§ EXERCISE INSTRUCTIONS:
Go through the material below and copy each line where the word "script" appears.

§ RAW RECORDS:
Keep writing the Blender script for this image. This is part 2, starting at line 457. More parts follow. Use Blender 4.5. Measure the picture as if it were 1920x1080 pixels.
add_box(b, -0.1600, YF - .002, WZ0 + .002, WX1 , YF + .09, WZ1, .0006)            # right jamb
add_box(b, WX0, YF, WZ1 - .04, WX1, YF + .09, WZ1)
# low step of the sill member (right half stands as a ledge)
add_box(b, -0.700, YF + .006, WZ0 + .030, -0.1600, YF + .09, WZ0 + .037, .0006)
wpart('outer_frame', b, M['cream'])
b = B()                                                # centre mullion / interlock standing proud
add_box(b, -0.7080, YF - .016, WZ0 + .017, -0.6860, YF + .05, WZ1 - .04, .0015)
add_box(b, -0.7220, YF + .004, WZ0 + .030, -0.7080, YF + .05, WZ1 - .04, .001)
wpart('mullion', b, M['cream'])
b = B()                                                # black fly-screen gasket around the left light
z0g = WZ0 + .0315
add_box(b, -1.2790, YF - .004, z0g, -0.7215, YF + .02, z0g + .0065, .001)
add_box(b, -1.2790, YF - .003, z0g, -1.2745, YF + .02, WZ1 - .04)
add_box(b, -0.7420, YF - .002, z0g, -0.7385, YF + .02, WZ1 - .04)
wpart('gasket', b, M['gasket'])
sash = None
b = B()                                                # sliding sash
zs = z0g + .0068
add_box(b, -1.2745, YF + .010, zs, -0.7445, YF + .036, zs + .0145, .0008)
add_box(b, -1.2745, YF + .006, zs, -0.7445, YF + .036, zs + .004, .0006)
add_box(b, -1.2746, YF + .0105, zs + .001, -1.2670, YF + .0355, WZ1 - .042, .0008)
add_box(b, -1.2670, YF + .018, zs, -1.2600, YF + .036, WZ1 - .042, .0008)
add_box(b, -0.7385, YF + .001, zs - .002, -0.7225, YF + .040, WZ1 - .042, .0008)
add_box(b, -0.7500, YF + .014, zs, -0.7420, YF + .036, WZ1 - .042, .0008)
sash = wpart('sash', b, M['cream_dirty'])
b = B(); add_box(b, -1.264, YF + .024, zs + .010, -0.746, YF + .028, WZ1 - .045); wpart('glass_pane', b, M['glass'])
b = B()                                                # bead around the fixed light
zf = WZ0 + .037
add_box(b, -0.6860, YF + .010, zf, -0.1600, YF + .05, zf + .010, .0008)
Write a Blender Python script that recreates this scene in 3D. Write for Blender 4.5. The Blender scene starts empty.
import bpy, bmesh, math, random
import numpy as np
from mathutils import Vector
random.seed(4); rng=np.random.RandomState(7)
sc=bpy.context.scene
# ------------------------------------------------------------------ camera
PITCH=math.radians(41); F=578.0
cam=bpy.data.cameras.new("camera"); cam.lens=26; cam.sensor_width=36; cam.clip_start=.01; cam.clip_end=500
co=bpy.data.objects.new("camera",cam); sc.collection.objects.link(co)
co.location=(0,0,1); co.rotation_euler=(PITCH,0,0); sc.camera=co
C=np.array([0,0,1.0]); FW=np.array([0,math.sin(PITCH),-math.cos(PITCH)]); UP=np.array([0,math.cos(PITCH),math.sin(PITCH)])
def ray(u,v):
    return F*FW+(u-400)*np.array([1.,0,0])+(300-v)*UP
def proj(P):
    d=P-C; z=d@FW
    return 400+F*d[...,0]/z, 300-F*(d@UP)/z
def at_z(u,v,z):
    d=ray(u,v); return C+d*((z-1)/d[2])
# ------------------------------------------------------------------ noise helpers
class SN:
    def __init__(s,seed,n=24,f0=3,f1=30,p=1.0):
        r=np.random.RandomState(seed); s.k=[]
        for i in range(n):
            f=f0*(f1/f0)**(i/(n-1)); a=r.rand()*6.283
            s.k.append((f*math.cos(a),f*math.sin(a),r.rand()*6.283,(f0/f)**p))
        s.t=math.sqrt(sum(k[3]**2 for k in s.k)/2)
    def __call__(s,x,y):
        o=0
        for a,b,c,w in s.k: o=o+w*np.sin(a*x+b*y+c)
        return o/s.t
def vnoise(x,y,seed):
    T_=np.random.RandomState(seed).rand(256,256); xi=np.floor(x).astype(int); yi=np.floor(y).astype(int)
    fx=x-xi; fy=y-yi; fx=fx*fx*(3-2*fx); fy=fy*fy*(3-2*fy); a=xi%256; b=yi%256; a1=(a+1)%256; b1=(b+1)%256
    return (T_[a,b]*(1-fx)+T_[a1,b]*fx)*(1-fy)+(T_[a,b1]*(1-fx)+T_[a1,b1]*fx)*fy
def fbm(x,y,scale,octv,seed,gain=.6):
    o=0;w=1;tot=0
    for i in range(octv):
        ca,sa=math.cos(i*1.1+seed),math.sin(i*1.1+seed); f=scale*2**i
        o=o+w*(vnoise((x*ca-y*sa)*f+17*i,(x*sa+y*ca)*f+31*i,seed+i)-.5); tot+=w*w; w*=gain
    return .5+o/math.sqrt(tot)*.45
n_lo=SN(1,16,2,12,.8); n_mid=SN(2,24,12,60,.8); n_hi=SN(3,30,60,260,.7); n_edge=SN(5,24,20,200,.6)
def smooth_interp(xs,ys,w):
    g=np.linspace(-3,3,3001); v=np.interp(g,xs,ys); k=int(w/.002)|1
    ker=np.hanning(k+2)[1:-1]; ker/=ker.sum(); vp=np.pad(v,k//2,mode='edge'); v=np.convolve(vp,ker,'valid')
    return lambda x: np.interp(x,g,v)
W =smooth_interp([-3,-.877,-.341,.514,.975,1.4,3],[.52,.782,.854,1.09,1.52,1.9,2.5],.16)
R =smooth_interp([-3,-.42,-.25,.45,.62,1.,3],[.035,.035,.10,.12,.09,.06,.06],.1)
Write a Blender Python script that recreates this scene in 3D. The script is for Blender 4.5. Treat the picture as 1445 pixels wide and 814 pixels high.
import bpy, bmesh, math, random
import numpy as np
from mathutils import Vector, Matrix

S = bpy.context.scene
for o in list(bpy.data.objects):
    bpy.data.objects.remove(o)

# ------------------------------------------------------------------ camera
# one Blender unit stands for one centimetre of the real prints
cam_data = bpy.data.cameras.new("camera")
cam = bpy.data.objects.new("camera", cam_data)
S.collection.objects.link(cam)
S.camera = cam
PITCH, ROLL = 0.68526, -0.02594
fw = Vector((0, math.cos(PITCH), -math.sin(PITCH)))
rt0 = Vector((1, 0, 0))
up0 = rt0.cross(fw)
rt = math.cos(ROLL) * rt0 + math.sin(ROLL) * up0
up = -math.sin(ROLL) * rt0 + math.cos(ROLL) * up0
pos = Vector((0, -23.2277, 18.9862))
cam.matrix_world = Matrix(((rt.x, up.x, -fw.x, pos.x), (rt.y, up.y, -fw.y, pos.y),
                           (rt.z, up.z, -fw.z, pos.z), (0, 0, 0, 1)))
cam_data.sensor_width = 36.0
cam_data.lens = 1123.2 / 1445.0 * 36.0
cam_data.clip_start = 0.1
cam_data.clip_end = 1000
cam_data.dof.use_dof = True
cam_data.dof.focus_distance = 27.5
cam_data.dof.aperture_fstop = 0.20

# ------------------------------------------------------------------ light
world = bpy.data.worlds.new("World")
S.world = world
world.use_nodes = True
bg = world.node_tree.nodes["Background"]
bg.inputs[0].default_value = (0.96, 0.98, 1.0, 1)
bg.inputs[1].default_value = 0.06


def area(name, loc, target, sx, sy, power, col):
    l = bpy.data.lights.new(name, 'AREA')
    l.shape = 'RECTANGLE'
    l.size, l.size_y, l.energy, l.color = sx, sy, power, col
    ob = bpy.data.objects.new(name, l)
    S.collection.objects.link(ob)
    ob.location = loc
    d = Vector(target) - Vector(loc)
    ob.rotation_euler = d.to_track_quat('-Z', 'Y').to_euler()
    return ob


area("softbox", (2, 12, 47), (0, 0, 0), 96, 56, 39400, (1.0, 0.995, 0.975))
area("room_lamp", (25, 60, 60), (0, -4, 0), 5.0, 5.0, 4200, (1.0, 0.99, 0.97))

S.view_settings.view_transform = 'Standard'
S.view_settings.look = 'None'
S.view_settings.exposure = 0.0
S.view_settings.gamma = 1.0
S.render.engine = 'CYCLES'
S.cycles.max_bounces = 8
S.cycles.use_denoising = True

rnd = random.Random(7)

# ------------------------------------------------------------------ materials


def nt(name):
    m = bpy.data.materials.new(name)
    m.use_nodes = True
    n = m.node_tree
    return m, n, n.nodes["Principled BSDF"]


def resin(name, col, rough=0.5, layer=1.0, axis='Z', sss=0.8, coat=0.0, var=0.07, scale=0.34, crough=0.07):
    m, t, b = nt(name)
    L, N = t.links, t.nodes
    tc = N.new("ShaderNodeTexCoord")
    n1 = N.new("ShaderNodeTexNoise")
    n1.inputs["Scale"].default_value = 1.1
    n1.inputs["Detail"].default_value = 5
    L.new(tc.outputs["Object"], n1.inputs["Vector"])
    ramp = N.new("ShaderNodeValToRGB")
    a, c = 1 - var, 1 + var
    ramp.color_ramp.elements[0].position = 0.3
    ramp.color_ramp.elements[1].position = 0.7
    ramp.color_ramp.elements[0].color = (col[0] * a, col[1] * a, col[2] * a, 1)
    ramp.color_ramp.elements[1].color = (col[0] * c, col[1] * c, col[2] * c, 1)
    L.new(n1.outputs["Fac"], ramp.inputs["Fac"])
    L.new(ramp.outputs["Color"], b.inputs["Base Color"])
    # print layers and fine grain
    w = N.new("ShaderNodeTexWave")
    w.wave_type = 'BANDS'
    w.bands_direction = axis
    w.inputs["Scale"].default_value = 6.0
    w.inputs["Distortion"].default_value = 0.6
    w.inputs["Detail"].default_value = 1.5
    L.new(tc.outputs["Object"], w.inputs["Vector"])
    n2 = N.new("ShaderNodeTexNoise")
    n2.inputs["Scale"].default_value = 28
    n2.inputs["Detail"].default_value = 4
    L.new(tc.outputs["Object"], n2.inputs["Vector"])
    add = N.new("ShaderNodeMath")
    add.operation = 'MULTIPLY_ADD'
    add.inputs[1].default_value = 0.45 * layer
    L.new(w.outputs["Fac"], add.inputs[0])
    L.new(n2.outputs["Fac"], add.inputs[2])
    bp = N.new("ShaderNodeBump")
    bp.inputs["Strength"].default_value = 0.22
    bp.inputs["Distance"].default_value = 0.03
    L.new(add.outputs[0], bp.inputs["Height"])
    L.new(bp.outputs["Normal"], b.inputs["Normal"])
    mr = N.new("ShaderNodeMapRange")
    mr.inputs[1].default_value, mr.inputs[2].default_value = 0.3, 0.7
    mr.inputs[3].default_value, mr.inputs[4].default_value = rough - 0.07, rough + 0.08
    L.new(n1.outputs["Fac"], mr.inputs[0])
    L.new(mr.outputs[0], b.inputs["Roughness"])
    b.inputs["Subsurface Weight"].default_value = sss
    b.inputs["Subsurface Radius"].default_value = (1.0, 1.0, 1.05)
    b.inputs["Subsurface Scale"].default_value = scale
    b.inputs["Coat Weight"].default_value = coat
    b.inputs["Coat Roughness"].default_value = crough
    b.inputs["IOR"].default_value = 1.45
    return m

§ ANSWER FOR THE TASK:
Keep writing the Blender script for this image. This is part 2, starting at line 457. More parts follow. Use Blender 4.5. Measure the picture as if it were 1920x1080 pixels.
Write a Blender Python script that recreates this scene in 3D. Write for Blender 4.5. The Blender scene starts empty.
Write a Blender Python script that recreates this scene in 3D. The script is for Blender 4.5. Treat the picture as 1445 pixels wide and 814 pixels high.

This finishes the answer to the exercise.